Man on Fire Turned Mexico City Into a War Zone 20 Years Ago
Tony Scott’s impressionistic revenge tale remains a mini-genre of one.

Action movies would have you believe that the wider world exists for white ladies to get kidnapped in, and for men recovering from their shady, painful pasts to wreck house and rack up the bodies while they go rescue said white ladies. (They would also have you believe that foreign countries are all either ludicrously desaturated or else kind of orange.) If there’s any Spanish going on, lord help you: American audiences know just enough of it that you’ll get some characters who talk in Hollywood Spanglish while also having well-paid Latin American actors say lines like “He belongs to a brotherhood called ‘La Hermandad.’” (“Hermandad” is “brotherhood!” Come on!!) Man on Fire, Tony Scott’s 2004 contribution to a year in cinema that belonged almost entirely to the revenge picture, does not challenge any of this Gung Ho American Savior nonsense at all.

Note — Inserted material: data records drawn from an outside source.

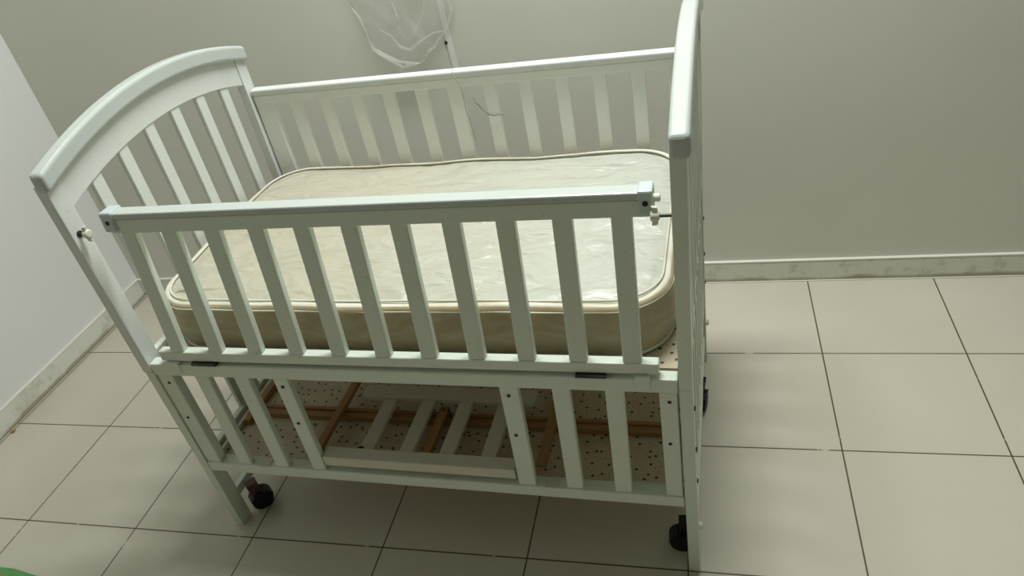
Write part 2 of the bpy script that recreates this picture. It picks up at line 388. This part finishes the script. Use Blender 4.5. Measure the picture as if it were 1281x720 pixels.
# thumbscrews on the two front posts
def thumbscrew(u_post, sg, length):
    V0, Z0 = 0.020, 0.974
    bm = bmesh.new(); tube(bm, [(u_post, V0, Z0), (u_post+sg*length, V0, Z0)], 0.0032, 10)
    lathe(bm, [(0, 0.008), (0.002, 0.008)], (u_post, V0, Z0), (sg, 0, 0), 14)
    ts = newobj('thumbscrew', bm, M_steel, crib)
    bm = bmesh.new(); x = u_post+sg*length
    lathe(bm, [(0, 0.006), (0.003, 0.009), (0.014, 0.010), (0.016, 0.007)], (x, V0, Z0), (sg, 0, 0), 16)
    for s in (-1, 1):
        hexa(bm, [(x+sg*0.002, V0-0.004, Z0+s*0.004), (x+sg*0.013, V0-0.004, Z0+s*0.004), (x+sg*0.013, V0+0.004, Z0+s*0.004), (x+sg*0.002, V0+0.004, Z0+s*0.004)],
                 [(x+sg*0.004, V0-0.003, Z0+s*0.017), (x+sg*0.014, V0-0.003, Z0+s*0.019), (x+sg*0.014, V0+0.003, Z0+s*0.019), (x+sg*0.004, V0+0.003, Z0+s*0.017)])
    newobj('wing_knob', bm, M_knob, ts, bev=0.0015)
thumbscrew(-L+0.023, 1, 0.012); thumbscrew(-0.021, -1, 0.022)

# fixed back side
bk = newobj('back_side_panel', B((FU0, FU1, 0.770, 0.790, 0.962, 0.986)), M_back, crib, bev=0.002)
newobj('rail_capping', B((FU0, FU1, 0.764, 0.796, 0.987, 1.007)), M_cap, bk, bev=0.006)
newobj('bottom_rail', B((FU0, FU1, 0.767, 0.793, 0.600, 0.640)), M_back, bk, bev=0.002)
for k in range(11):
    u = -1.151 + 0.1001*k; h = 0.0175 if k != 5 else 0.021
    newobj('slat', B((u-h, u+h, 0.772, 0.788, 0.640, 0.963)), M_back, bk, bev=0.002)
for u0, u1 in ((FU0+0.001, -1.224), (-0.075, FU1-0.001)):
    newobj('stile', B((u0, u1, 0.770, 0.790, 0.640, 0.963)), M_back, bk, bev=0.002)
newobj('bottom_rail', B((FU0, FU1, 0.767, 0.793, 0.235, 0.268)), M_back, bk, bev=0.002)
newobj('middle_rail', B((FU0, FU1, 0.767, 0.793, 0.560, 0.596)), M_back, bk, bev=0.002)
for k in range(10):
    u = -1.157 + 0.111*k
    newobj('slat', B((u-0.019, u+0.019, 0.772, 0.788, 0.268, 0.561)), M_back, bk, bev=0.002)

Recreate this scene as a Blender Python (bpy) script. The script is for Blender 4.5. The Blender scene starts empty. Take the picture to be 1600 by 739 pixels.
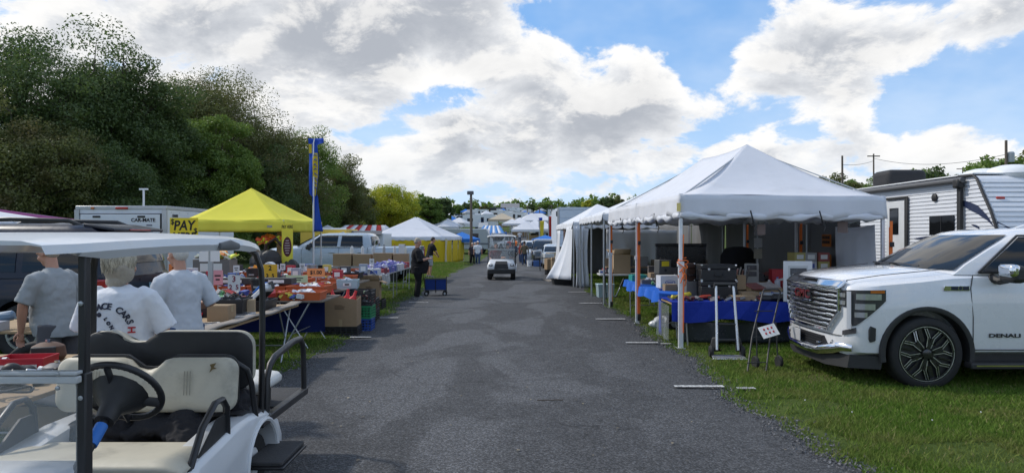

But being as Man on Fire also features Denzel Washington at his stone-cold killing best, skeezy supporting characters that include Giancarlo Giannini, Mickey Rourke and Christopher Walken, and the white girl in question is Dakota Fanning doing a way better job the situation calls for, I give it a pass. Scott went for a feverish, impressionistic haze of a revenge flick that seems like it was meant to kick off an entirely new subgenre. Instead we just got this movie and the videogame Max Payne 3. I’ll take it.
It’s true enough that abductions remain common in parts of Mexico. Man on Fire paints a picture of a callous, dangerous city where a kidnapping-industrial complex run by a kingpin called “La Voz” organizes the capture and ransom of poorly protected rich people. Corruption and thievery is so rampant that most police are simply in the pocket of the kidnappers.
Creasy (Washington) is a semi-retired badass with a drinking problem. Rayburn (Walken) is his friend and former handler, living it up in Mexico. He recommends Creasy for a gig as a bodyguard—it won’t be much of an assignment, so if he’s half-cut it won’t really matter. Brian Helgeland’s script is pretty mercenary about the whole operation: Creasy openly admits to being a functioning alcoholic who can only provide as much protection as he’s paid. His employer, family patriarch Samuel (Marc Anthony) is pretty blasé about it all, operating on cynical advice from the family lawyer (Rourke) to keep the overhead on his daughter’s security low. But Samuel’s wife Lisa (Radha Mitchell) sees something in Creasy that convinces her to hire him on the spot.
The important relationship here, though, is with Creasy’s young principal: Lupita (Fanning), who steals the first reel of the film. Fanning, who is still teeny-tiny in this movie, melts Creasy’s frozen heart, unknowingly pulling him back from the brink of suicide. So of course she will need to get kidnapped.